7. A suprema ironia da metamorfose política em curso é ser um milionário capitalista quem pretende romper com acordos de livre-comércio, invocando o interesse dos trabalhadores. Fá-lo, claro, porque o seu próprio interesse empresarial converge, nesse aspecto, com o de milhões de trabalhadores do seu país — os seus negócios de imobiliário, hotéis, casinos, etc., estão centrados no mercado interno dos EUA, não nos mercados internacionais. (O mesmo ocorre com a New Balance que tem parte da produção ainda no Massachusetts e no Maine e apoiou Trump por este não tencionar ratificar a TPP; quanto à rival Nike, apoiou Obama na negociação da TTP dado o seu modelo de produção já estar totalmente deslocalizado para a Ásia, lucrando, ainda mais, com o acordo.) Em qualquer caso, a ruptura com o internacionalismo neoliberal vem da direita populista e nacionalista — com um programa de oposição aos acordos de livre-comércio —, e não da esquerda social-democrata / trabalhista / socialista, como seria ideologicamente mais expectável.

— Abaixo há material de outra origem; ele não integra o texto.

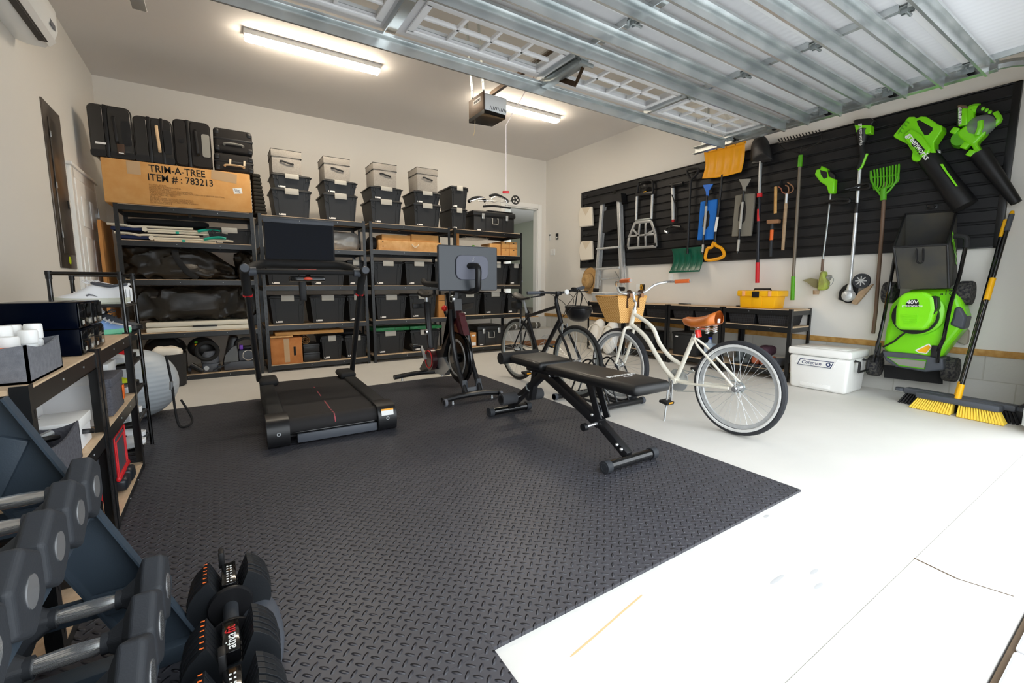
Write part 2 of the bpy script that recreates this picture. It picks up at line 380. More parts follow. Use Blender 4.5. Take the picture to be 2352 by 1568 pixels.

Esta enfraqueceu-se a si própria como movimento de massas e deixou de atrair a classe trabalhadora. O vazio foi preenchido pelo populismo. Dois erros são fatais. O mais óbvio foi a adesão, ainda que parcial e mitigada, às teses do neoliberalismo. O menos óbvio, mas não menos fatal, foi ter passado a tribalizar-se em facções de ambientalistas, feministas, defensores dos direitos das minorias, etc. Ao promover a diversidade cultural atomizou a sociedade e foi, ela própria, vítima dessa lógica fragmentadora. Em seu lugar emergiu a direita populista como força de massas. Prospera na insegurança cultural e apropriou-se de causas como o descontentamento contra a globalização. Com Trump na presidência dos EUA está, pela primeira vez, em posição de a reverter. A era da globalização neoliberal pode estar a chegar ao fim, mas de uma forma e com protagonistas que poucos imaginariam ser possíveis.